» Directions
Restate the data below word for word. Skip any images it contains.

» Supplied material
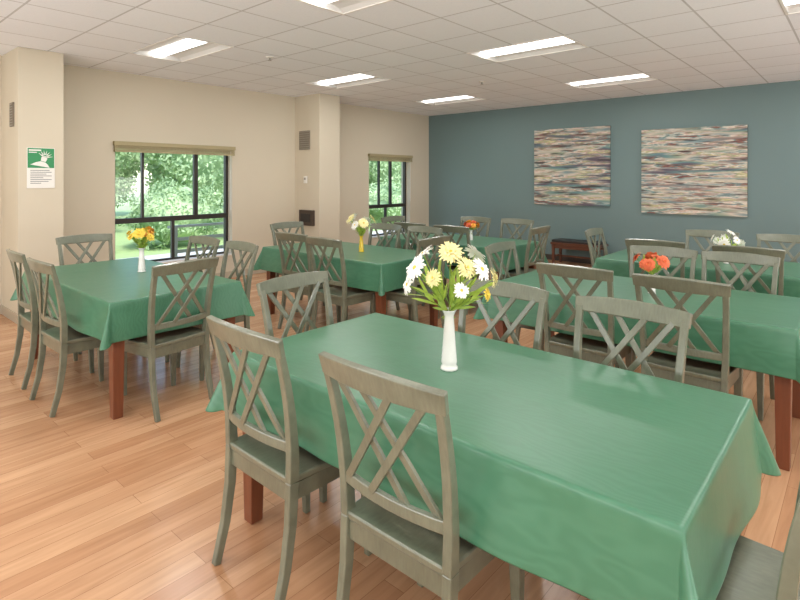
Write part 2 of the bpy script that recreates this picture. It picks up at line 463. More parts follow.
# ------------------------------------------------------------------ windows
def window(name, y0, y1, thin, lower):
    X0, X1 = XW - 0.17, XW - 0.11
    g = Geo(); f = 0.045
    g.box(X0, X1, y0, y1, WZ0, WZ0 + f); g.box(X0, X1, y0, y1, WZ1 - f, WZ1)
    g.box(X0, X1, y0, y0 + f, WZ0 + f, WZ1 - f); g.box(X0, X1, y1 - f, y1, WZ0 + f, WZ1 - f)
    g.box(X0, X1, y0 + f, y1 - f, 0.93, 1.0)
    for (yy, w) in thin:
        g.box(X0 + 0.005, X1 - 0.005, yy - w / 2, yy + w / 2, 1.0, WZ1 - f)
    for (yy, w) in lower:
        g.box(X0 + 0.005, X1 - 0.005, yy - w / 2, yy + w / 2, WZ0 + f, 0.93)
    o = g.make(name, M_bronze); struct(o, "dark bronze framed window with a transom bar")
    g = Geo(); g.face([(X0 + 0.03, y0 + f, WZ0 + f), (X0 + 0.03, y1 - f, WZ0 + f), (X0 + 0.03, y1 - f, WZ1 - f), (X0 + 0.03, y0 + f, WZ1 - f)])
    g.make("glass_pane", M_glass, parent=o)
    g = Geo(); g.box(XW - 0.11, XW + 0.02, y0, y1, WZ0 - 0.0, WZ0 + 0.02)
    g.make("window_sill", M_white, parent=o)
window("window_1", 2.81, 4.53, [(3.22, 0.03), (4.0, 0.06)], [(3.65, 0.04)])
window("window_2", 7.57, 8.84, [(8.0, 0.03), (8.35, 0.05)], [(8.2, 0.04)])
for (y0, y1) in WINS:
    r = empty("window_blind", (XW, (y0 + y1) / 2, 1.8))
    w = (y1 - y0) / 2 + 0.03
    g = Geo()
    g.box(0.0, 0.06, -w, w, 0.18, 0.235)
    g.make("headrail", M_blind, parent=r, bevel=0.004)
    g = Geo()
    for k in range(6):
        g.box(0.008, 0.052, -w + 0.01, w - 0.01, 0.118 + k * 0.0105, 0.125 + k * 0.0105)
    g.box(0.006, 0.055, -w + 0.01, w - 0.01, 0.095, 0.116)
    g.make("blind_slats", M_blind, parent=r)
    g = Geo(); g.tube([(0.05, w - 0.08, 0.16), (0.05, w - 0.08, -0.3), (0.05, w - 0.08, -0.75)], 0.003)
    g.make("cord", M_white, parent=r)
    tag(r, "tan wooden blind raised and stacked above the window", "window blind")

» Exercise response
Write part 2 of the bpy script that recreates this picture. It picks up at line 463. More parts follow.
# ------------------------------------------------------------------ windows
def window(name, y0, y1, thin, lower):
    X0, X1 = XW - 0.17, XW - 0.11
    g = Geo(); f = 0.045
    g.box(X0, X1, y0, y1, WZ0, WZ0 + f); g.box(X0, X1, y0, y1, WZ1 - f, WZ1)
    g.box(X0, X1, y0, y0 + f, WZ0 + f, WZ1 - f); g.box(X0, X1, y1 - f, y1, WZ0 + f, WZ1 - f)
    g.box(X0, X1, y0 + f, y1 - f, 0.93, 1.0)
    for (yy, w) in thin:
        g.box(X0 + 0.005, X1 - 0.005, yy - w / 2, yy + w / 2, 1.0, WZ1 - f)
    for (yy, w) in lower:
        g.box(X0 + 0.005, X1 - 0.005, yy - w / 2, yy + w / 2, WZ0 + f, 0.93)
    o = g.make(name, M_bronze); struct(o, "dark bronze framed window with a transom bar")
    g = Geo(); g.face([(X0 + 0.03, y0 + f, WZ0 + f), (X0 + 0.03, y1 - f, WZ0 + f), (X0 + 0.03, y1 - f, WZ1 - f), (X0 + 0.03, y0 + f, WZ1 - f)])
    g.make("glass_pane", M_glass, parent=o)
    g = Geo(); g.box(XW - 0.11, XW + 0.02, y0, y1, WZ0 - 0.0, WZ0 + 0.02)
    g.make("window_sill", M_white, parent=o)
window("window_1", 2.81, 4.53, [(3.22, 0.03), (4.0, 0.06)], [(3.65, 0.04)])
window("window_2", 7.57, 8.84, [(8.0, 0.03), (8.35, 0.05)], [(8.2, 0.04)])
for (y0, y1) in WINS:
    r = empty("window_blind", (XW, (y0 + y1) / 2, 1.8))
    w = (y1 - y0) / 2 + 0.03
    g = Geo()
    g.box(0.0, 0.06, -w, w, 0.18, 0.235)
    g.make("headrail", M_blind, parent=r, bevel=0.004)
    g = Geo()
    for k in range(6):
        g.box(0.008, 0.052, -w + 0.01, w - 0.01, 0.118 + k * 0.0105, 0.125 + k * 0.0105)
    g.box(0.006, 0.055, -w + 0.01, w - 0.01, 0.095, 0.116)
    g.make("blind_slats", M_blind, parent=r)
    g = Geo(); g.tube([(0.05, w - 0.08, 0.16), (0.05, w - 0.08, -0.3), (0.05, w - 0.08, -0.75)], 0.003)
    g.make("cord", M_white, parent=r)
    tag(r, "tan wooden blind raised and stacked above the window", "window blind")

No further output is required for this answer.